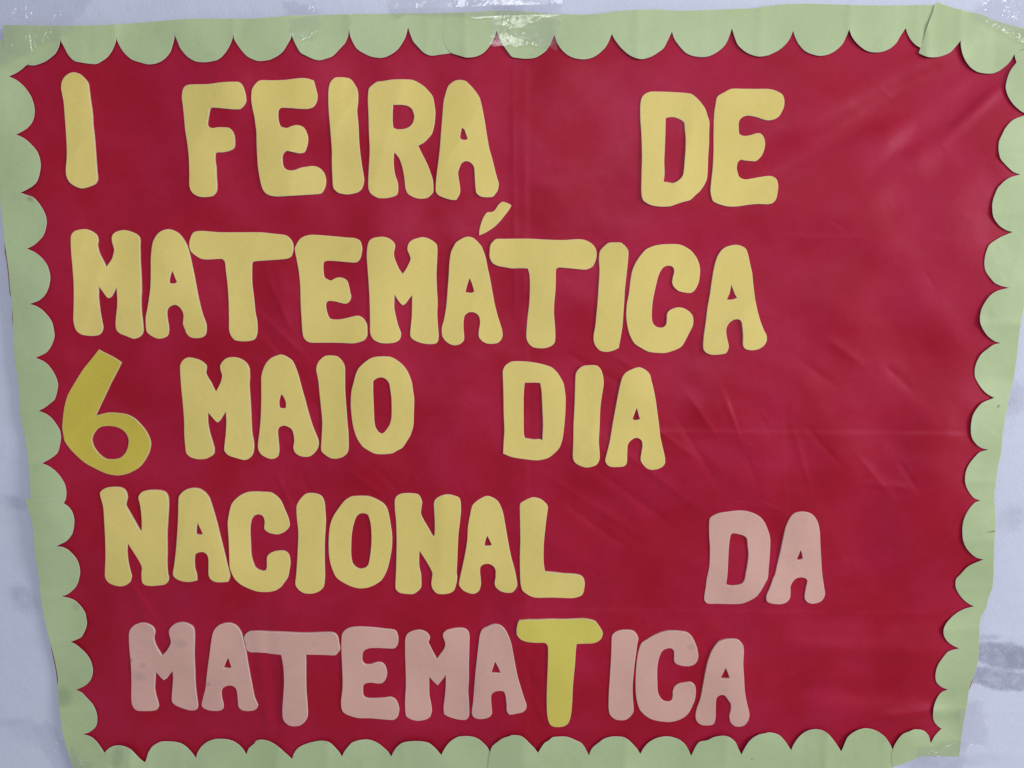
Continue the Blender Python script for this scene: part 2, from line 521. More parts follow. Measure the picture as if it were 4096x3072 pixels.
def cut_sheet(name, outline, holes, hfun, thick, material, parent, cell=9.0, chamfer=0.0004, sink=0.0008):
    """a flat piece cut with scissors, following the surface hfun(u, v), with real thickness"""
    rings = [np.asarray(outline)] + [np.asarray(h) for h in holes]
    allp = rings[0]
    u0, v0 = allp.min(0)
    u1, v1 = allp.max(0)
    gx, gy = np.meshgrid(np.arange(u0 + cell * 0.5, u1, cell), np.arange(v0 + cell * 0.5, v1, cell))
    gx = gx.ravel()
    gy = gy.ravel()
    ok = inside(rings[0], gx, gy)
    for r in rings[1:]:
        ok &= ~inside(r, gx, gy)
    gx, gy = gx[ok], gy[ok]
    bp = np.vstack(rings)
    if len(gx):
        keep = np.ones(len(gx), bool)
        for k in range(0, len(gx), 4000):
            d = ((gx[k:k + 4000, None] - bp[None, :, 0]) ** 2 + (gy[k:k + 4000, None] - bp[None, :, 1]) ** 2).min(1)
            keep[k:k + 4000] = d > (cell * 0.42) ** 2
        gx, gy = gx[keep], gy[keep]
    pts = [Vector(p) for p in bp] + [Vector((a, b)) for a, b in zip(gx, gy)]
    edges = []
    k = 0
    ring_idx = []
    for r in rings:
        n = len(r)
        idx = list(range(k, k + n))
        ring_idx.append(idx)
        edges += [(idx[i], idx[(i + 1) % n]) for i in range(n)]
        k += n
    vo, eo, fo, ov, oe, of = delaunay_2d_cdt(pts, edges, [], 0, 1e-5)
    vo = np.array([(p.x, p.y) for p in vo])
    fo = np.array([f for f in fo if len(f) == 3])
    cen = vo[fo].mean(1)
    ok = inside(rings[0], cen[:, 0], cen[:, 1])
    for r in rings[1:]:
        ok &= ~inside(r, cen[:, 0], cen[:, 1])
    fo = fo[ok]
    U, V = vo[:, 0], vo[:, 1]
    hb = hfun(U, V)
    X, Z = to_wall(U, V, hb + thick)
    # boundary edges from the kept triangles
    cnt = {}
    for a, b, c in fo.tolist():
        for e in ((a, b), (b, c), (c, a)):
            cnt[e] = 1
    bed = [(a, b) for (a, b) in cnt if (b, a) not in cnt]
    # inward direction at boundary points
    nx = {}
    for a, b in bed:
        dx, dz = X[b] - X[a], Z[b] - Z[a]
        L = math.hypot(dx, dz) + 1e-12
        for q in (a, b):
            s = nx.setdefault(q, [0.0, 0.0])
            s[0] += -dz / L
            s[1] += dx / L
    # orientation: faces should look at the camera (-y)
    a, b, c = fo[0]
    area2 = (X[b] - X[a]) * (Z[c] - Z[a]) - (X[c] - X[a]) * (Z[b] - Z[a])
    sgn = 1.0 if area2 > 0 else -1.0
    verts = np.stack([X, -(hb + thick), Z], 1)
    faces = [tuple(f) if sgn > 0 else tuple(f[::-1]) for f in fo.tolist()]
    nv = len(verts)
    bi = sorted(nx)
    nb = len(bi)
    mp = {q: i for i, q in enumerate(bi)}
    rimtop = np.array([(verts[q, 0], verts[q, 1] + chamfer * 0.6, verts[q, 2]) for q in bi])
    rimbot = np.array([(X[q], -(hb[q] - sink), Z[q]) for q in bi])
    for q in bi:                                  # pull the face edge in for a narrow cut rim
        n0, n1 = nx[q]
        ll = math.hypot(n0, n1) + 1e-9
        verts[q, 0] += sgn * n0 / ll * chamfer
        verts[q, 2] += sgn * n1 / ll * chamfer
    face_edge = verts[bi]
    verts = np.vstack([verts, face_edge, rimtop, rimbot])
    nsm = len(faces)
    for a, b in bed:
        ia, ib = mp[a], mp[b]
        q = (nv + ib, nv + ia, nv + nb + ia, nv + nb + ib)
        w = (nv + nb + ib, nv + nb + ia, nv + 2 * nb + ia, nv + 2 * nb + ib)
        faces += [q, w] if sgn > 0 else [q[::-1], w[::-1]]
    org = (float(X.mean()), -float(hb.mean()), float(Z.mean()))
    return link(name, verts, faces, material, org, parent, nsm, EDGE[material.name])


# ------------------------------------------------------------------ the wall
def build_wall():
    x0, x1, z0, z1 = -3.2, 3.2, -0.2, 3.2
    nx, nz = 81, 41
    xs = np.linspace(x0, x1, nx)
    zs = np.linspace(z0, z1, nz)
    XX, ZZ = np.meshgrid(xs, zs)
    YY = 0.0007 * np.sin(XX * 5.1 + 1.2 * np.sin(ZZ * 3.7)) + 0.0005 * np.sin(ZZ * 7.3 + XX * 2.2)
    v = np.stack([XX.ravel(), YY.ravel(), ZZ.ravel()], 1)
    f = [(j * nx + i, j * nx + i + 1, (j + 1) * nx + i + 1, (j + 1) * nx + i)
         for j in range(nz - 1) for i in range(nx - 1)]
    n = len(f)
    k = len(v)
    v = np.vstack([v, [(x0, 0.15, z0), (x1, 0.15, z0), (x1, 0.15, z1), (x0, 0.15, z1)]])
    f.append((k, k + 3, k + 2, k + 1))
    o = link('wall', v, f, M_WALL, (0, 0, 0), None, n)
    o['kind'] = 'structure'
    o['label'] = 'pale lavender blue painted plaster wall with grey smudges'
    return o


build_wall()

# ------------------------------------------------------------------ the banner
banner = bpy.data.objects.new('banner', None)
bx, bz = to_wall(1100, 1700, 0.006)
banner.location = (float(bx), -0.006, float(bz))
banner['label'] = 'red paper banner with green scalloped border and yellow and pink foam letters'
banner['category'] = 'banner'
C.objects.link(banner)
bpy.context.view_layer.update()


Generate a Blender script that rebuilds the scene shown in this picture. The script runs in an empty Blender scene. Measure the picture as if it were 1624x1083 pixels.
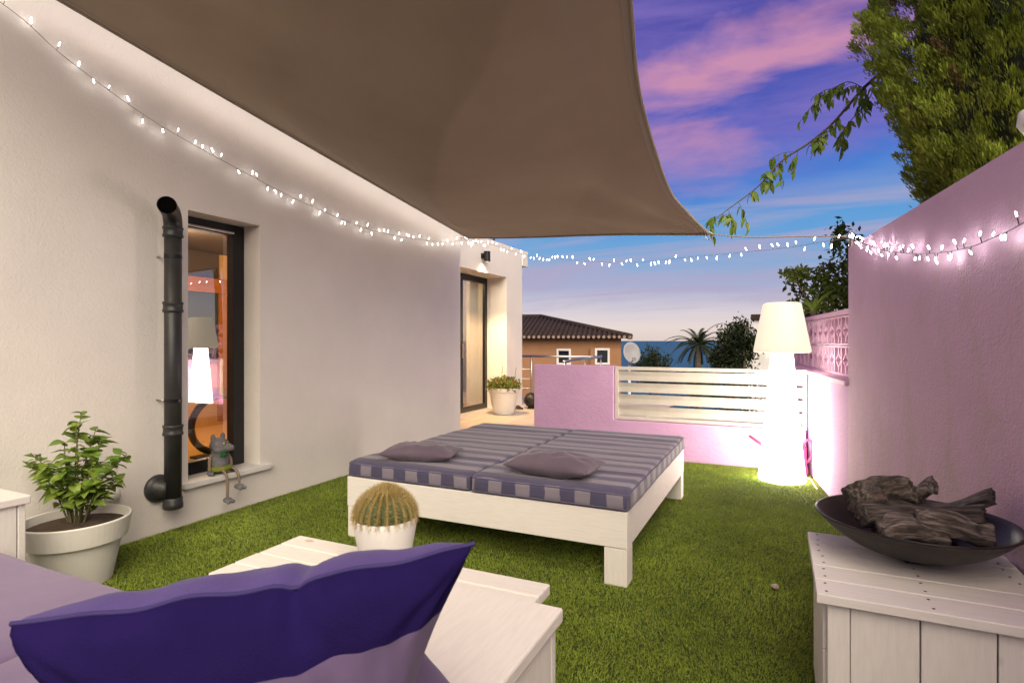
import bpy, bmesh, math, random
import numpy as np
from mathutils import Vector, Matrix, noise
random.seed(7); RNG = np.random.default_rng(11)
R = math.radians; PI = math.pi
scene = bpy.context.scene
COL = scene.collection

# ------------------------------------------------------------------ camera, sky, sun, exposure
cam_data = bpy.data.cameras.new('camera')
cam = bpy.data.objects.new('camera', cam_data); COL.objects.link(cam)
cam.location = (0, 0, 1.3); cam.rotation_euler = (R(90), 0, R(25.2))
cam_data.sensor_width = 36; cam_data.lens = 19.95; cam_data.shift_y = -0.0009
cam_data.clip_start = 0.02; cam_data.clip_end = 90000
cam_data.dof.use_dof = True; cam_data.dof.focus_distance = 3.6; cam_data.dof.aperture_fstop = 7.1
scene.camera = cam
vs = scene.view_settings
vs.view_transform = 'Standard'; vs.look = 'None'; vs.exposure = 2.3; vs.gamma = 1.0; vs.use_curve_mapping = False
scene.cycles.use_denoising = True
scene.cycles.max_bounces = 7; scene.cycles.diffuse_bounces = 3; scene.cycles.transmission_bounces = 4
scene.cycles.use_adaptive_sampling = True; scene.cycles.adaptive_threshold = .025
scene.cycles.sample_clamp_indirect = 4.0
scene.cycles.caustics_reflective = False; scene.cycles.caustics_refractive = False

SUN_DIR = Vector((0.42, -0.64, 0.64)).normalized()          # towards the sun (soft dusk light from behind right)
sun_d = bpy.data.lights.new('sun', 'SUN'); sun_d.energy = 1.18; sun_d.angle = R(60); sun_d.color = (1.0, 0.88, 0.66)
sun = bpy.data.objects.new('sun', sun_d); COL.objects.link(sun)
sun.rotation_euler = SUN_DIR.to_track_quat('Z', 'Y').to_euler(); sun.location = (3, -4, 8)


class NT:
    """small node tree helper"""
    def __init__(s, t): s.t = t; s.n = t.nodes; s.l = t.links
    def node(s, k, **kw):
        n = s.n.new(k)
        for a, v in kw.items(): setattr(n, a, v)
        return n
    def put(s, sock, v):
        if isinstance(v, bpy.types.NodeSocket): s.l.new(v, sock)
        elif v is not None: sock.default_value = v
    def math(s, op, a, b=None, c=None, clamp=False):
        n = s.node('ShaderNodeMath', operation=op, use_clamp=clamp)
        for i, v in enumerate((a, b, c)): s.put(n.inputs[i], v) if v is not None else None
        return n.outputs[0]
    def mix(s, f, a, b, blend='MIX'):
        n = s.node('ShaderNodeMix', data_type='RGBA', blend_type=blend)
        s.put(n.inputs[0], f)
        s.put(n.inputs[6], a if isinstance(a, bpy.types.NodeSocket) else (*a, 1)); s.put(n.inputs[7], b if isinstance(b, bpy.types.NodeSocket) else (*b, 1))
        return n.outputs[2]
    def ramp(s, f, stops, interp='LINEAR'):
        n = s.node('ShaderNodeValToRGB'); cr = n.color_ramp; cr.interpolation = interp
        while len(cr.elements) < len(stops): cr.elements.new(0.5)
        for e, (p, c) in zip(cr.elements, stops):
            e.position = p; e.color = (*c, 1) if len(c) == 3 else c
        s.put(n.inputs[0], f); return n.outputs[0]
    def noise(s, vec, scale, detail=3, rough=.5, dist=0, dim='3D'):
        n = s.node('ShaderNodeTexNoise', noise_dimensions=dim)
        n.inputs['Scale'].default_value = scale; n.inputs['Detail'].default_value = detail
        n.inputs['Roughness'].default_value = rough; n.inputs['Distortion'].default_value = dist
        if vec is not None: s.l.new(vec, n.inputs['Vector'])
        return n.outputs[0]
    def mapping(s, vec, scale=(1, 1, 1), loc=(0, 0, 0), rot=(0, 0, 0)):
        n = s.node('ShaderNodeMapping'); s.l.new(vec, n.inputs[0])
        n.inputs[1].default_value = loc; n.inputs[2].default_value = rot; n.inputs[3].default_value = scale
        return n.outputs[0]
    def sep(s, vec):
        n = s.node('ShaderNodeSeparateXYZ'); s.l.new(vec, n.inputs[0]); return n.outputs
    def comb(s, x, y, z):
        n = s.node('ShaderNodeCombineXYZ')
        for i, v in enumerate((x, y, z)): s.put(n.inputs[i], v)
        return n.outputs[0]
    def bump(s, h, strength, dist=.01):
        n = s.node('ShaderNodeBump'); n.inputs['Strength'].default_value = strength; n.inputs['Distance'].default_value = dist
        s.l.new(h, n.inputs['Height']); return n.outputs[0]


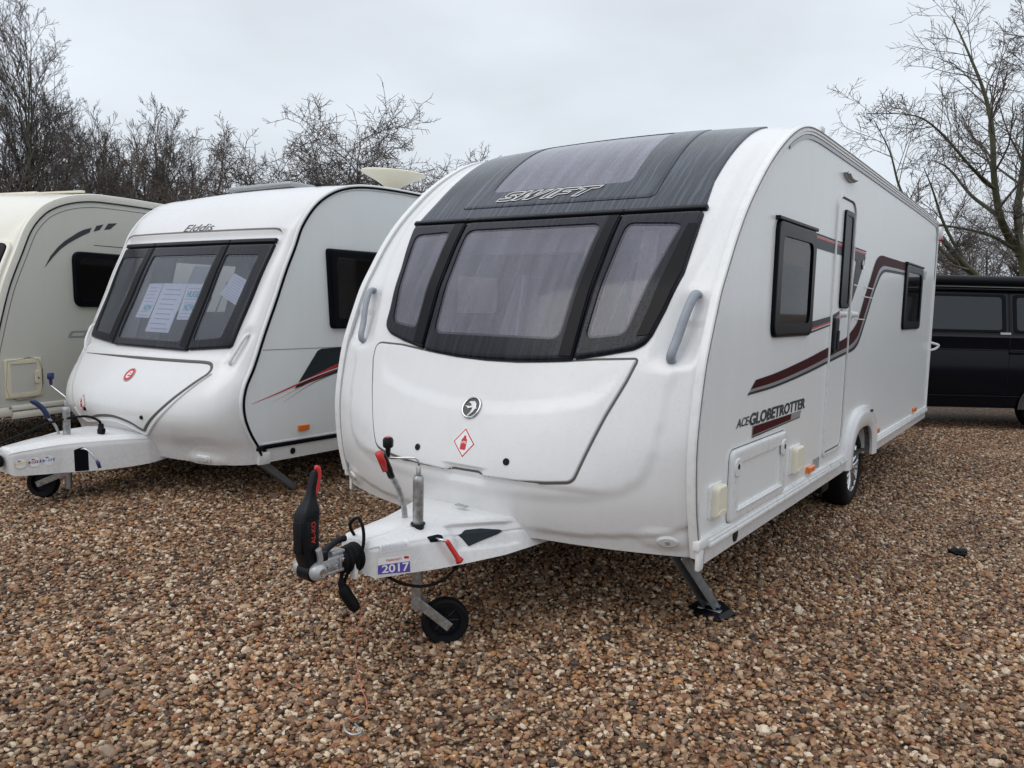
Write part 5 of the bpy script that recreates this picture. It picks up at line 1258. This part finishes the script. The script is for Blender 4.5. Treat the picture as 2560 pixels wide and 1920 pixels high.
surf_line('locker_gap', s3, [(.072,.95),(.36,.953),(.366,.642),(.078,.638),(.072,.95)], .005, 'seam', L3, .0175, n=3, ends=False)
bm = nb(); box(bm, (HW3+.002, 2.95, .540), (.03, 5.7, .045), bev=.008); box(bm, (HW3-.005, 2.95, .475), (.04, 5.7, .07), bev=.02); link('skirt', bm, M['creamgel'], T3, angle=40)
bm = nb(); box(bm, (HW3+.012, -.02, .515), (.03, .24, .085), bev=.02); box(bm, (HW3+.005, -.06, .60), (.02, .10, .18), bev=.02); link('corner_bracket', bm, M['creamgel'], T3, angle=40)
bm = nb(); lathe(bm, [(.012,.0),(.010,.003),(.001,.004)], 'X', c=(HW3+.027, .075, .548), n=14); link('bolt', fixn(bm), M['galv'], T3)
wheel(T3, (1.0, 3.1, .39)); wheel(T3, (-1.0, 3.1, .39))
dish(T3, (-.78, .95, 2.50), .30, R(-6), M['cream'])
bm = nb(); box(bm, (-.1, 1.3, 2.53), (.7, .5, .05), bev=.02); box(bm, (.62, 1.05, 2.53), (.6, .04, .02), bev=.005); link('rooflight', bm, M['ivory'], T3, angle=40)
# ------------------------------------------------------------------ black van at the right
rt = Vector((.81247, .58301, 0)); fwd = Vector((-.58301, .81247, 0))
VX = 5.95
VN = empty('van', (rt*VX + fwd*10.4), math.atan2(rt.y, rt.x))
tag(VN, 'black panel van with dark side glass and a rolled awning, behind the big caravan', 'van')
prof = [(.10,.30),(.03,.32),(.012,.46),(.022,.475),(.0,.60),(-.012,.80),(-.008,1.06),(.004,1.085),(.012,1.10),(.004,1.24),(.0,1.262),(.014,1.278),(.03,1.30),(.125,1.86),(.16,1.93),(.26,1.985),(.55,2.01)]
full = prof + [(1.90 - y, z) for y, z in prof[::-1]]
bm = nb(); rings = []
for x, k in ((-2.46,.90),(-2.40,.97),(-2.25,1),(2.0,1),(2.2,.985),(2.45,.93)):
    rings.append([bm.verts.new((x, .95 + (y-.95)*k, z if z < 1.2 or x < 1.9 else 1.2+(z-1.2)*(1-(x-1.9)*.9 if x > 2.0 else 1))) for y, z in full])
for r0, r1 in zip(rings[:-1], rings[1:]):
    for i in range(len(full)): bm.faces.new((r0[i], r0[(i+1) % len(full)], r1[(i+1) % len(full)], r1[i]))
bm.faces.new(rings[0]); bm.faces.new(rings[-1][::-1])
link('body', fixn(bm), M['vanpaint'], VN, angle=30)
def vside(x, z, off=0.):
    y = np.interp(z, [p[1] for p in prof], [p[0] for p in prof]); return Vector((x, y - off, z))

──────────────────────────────

▸ Stated problem: Restate word for word the part that opens with the line containing "Generate a Blender" and closes with the line containing "sun.rotation_euler = SUN_DIR.to_track_quat('Z', 'Y').to_euler();", both ends included, and nothing else. Omit any images.

▸ Finished answer:
Generate a Blender script that rebuilds the scene shown in this picture. The script runs in an empty Blender scene. Measure the picture as if it were 1624x1083 pixels.
import bpy, bmesh, math, random
import numpy as np
from mathutils import Vector, Matrix, noise
random.seed(7); RNG = np.random.default_rng(11)
R = math.radians; PI = math.pi
scene = bpy.context.scene
COL = scene.collection

# ------------------------------------------------------------------ camera, sky, sun, exposure
cam_data = bpy.data.cameras.new('camera')
cam = bpy.data.objects.new('camera', cam_data); COL.objects.link(cam)
cam.location = (0, 0, 1.3); cam.rotation_euler = (R(90), 0, R(25.2))
cam_data.sensor_width = 36; cam_data.lens = 19.95; cam_data.shift_y = -0.0009
cam_data.clip_start = 0.02; cam_data.clip_end = 90000
cam_data.dof.use_dof = True; cam_data.dof.focus_distance = 3.6; cam_data.dof.aperture_fstop = 7.1
scene.camera = cam
vs = scene.view_settings
vs.view_transform = 'Standard'; vs.look = 'None'; vs.exposure = 2.3; vs.gamma = 1.0; vs.use_curve_mapping = False
scene.cycles.use_denoising = True
scene.cycles.max_bounces = 7; scene.cycles.diffuse_bounces = 3; scene.cycles.transmission_bounces = 4
scene.cycles.use_adaptive_sampling = True; scene.cycles.adaptive_threshold = .025
scene.cycles.sample_clamp_indirect = 4.0
scene.cycles.caustics_reflective = False; scene.cycles.caustics_refractive = False

SUN_DIR = Vector((0.42, -0.64, 0.64)).normalized()          # towards the sun (soft dusk light from behind right)
sun_d = bpy.data.lights.new('sun', 'SUN'); sun_d.energy = 1.18; sun_d.angle = R(60); sun_d.color = (1.0, 0.88, 0.66)
sun = bpy.data.objects.new('sun', sun_d); COL.objects.link(sun)
sun.rotation_euler = SUN_DIR.to_track_quat('Z', 'Y').to_euler(); sun.location = (3, -4, 8)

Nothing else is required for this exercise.